DIRECTIONS: Find the lines that contain the word "scene" and copy each one.

RECORDS PROVIDED:
>>>

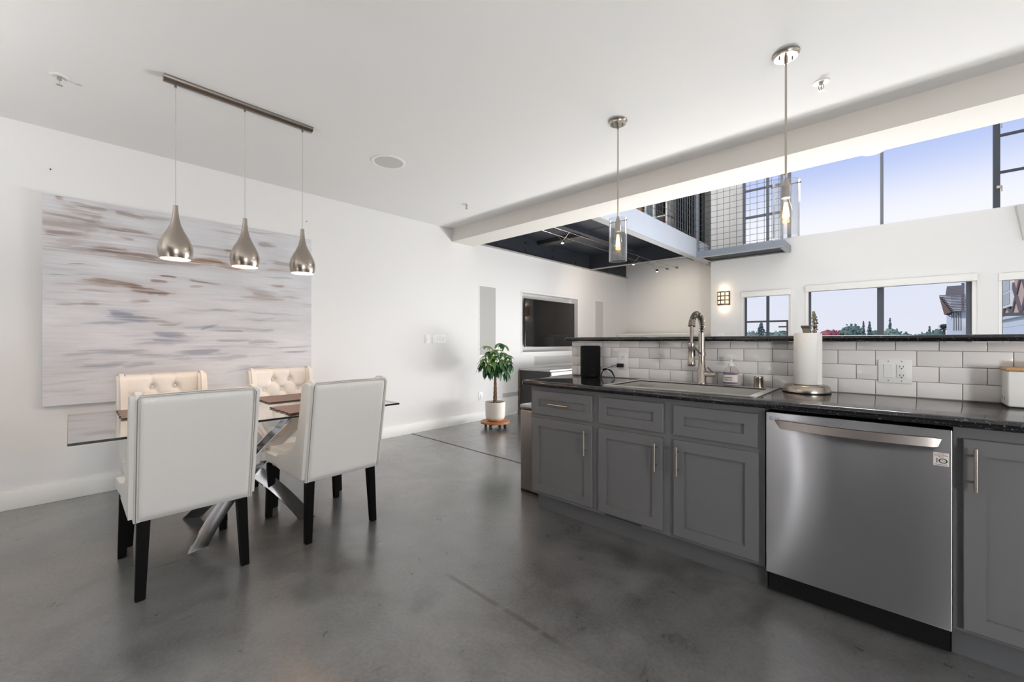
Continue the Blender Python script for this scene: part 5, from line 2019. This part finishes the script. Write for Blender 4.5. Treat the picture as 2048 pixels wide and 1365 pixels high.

<<<
>>>

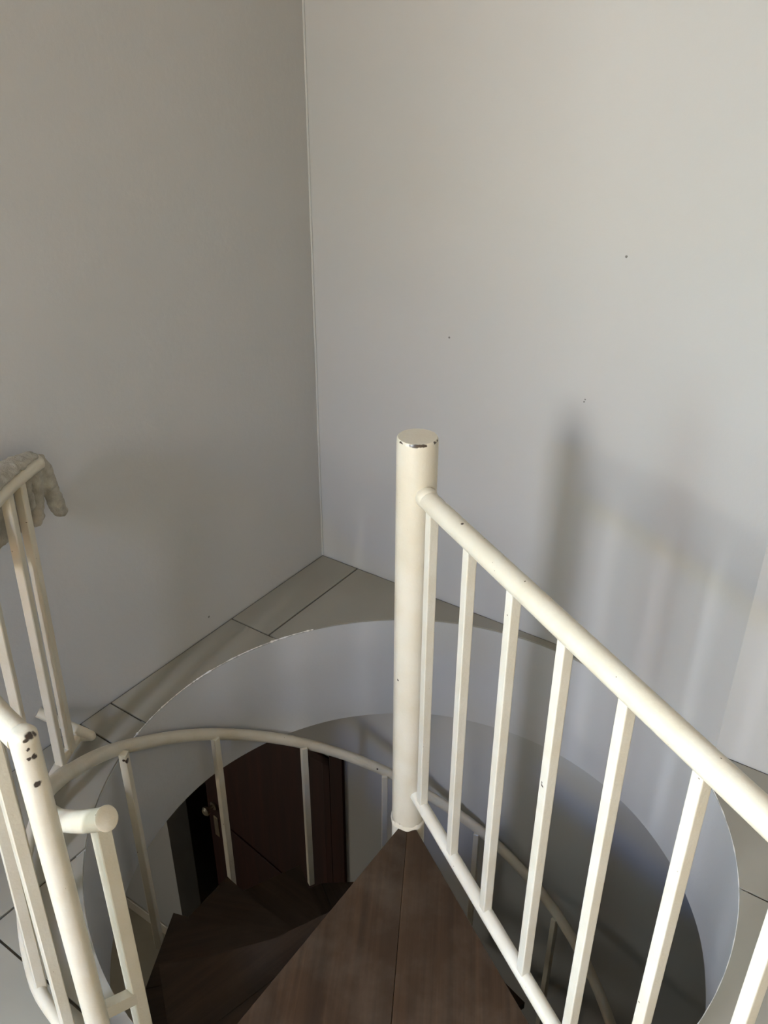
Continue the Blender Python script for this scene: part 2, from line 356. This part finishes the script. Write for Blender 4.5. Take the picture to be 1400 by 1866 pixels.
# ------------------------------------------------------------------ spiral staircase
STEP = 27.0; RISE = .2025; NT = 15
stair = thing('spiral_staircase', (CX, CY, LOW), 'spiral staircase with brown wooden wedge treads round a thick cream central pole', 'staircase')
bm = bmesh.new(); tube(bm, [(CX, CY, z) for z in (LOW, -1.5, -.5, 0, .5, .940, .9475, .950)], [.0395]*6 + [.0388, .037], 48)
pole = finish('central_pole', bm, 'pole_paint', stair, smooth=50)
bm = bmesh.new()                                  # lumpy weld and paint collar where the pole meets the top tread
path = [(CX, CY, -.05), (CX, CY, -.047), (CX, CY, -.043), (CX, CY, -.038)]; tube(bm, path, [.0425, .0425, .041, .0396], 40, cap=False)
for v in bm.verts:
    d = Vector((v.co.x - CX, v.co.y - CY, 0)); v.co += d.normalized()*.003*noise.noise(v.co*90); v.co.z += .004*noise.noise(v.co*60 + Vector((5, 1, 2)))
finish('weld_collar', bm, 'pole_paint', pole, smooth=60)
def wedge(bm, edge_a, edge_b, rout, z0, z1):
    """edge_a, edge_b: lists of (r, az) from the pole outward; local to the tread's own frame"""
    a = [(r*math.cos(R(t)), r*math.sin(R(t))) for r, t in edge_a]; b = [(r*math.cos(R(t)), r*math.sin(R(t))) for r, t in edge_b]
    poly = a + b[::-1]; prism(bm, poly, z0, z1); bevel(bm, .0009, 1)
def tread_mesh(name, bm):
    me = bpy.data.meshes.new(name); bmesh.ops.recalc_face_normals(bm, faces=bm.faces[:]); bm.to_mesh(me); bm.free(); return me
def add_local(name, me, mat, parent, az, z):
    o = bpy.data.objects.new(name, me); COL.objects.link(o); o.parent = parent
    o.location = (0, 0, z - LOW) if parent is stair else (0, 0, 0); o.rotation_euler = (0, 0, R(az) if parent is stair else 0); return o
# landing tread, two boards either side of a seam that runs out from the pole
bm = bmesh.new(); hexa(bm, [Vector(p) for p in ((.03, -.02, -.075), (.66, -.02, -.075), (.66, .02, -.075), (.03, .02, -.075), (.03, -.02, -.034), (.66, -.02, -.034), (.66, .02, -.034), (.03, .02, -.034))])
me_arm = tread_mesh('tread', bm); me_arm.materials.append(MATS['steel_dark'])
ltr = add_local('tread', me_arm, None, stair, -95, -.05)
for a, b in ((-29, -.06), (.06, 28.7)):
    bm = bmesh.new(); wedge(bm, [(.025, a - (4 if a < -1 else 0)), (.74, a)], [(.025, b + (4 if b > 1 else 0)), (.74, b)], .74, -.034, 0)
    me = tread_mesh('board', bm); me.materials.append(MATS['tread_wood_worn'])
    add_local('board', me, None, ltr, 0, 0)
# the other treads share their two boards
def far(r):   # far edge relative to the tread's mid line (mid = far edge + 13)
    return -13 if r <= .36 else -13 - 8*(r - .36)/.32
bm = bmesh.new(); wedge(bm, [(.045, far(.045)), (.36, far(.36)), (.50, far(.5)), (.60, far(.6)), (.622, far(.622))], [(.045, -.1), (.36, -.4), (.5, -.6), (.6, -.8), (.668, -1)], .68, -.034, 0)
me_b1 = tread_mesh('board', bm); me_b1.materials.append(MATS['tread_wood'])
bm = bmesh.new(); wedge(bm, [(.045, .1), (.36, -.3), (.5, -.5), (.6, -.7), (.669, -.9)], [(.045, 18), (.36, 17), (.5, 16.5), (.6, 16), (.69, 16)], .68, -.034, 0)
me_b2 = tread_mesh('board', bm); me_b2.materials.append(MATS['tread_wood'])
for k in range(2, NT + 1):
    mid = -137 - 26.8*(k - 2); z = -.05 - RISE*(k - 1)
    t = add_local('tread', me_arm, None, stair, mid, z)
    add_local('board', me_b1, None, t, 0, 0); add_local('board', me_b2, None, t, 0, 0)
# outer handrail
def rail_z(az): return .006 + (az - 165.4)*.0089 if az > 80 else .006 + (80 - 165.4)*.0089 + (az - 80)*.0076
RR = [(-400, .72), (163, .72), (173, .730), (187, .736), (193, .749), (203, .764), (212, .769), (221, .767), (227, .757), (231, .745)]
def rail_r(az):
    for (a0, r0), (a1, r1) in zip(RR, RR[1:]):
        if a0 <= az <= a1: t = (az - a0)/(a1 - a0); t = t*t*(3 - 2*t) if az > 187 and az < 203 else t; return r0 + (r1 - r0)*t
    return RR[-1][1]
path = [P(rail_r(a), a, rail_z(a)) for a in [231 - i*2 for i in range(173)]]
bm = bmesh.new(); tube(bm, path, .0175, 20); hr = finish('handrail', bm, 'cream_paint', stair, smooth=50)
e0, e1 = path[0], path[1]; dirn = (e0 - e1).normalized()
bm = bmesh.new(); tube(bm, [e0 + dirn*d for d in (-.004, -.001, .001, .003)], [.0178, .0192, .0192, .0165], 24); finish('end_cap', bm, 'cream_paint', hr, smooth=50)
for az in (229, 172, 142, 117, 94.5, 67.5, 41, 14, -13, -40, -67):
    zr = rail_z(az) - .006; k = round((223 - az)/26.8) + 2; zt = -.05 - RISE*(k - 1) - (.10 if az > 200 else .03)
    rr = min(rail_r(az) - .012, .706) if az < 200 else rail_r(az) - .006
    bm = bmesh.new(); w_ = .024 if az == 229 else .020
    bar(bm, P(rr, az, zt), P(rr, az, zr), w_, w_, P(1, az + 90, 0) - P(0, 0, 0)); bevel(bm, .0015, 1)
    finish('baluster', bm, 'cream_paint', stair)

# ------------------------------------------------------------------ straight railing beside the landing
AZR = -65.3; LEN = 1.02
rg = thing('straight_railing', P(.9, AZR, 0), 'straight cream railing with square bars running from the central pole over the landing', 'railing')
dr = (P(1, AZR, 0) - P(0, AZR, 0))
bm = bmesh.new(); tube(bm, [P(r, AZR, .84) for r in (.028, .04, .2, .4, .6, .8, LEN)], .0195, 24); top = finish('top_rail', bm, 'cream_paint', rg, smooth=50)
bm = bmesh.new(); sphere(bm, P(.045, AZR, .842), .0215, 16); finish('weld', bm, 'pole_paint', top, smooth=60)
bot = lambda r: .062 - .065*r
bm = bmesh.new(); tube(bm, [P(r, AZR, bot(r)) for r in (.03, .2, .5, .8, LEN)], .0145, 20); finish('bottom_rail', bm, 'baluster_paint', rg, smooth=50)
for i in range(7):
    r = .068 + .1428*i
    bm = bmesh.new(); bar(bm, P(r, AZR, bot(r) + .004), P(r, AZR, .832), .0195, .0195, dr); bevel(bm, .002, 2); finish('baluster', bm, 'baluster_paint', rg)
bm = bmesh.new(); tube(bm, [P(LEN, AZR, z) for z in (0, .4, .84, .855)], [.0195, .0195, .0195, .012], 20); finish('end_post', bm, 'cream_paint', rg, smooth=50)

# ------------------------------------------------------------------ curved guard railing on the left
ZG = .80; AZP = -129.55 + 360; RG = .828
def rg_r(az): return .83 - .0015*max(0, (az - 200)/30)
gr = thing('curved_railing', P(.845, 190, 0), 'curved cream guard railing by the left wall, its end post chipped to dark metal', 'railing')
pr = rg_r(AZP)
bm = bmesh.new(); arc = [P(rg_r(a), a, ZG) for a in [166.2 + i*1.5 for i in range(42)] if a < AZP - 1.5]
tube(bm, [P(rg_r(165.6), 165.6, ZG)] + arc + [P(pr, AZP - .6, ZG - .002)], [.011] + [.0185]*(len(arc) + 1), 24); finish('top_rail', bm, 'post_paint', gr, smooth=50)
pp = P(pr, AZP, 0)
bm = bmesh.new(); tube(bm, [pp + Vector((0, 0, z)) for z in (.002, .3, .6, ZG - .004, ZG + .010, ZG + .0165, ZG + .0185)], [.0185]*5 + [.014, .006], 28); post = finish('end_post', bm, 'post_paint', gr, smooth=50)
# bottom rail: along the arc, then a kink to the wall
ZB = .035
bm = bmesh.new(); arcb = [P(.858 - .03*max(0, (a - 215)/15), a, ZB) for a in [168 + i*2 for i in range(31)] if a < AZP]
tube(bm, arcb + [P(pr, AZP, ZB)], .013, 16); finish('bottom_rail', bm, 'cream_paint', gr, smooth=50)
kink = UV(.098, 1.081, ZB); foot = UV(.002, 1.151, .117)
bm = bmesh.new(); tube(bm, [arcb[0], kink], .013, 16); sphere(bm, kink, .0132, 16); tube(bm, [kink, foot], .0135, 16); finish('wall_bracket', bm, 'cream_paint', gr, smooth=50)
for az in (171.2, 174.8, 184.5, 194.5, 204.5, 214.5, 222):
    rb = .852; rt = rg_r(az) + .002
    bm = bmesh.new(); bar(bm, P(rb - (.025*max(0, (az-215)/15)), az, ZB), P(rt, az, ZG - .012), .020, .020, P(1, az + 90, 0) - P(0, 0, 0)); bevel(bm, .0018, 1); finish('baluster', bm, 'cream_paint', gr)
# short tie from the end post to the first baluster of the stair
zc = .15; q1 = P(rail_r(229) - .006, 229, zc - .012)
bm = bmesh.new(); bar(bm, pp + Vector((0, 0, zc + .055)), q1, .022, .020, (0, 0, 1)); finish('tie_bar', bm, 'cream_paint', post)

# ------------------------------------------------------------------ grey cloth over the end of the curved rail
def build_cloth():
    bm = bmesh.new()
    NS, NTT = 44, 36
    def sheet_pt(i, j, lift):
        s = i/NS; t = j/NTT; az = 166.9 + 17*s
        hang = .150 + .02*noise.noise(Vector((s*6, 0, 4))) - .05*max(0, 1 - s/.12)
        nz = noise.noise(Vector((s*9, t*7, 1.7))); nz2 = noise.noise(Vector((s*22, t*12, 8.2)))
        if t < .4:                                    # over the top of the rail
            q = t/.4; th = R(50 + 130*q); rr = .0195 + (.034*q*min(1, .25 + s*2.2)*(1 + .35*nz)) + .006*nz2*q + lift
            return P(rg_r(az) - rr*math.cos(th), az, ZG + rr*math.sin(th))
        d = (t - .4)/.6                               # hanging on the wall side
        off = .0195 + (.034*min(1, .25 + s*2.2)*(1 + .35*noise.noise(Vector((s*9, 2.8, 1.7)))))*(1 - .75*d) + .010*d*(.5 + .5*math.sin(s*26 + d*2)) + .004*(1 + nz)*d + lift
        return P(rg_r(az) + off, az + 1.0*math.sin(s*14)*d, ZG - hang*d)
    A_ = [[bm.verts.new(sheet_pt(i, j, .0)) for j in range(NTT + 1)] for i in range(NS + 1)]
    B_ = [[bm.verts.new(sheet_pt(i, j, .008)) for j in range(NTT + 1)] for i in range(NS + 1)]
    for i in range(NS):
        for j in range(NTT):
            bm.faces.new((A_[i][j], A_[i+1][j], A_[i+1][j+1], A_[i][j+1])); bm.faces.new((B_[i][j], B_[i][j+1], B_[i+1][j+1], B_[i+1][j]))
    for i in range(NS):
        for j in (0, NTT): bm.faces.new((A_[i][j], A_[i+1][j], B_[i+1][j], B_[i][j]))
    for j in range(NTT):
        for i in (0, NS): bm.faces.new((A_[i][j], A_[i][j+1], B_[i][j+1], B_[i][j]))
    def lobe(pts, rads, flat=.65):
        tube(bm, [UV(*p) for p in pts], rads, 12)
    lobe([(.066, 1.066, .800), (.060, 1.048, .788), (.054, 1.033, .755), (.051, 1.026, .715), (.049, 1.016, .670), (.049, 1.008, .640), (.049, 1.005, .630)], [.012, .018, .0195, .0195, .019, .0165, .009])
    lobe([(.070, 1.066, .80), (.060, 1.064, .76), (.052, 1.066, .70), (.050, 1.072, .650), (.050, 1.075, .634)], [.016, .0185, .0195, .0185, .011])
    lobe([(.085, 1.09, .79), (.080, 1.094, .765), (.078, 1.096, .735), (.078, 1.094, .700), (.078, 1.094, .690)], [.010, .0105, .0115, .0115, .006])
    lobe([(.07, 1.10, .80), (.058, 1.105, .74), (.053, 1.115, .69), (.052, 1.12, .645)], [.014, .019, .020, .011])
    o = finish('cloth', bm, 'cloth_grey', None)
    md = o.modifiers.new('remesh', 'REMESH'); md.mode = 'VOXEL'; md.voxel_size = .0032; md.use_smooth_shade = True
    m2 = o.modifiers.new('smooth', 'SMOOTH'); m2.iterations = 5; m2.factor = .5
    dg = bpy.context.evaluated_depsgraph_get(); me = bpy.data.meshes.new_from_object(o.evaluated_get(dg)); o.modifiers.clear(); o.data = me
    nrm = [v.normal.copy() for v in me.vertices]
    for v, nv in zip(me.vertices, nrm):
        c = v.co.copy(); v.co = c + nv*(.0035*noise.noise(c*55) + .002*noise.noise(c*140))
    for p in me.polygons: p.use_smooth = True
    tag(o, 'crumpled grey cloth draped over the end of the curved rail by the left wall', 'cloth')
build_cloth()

<<<

WRITTEN SOLUTION:
Continue the Blender Python script for this scene: part 5, from line 2019. This part finishes the script. Write for Blender 4.5. Treat the picture as 2048 pixels wide and 1365 pixels high.
Continue the Blender Python script for this scene: part 2, from line 356. This part finishes the script. Write for Blender 4.5. Take the picture to be 1400 by 1866 pixels.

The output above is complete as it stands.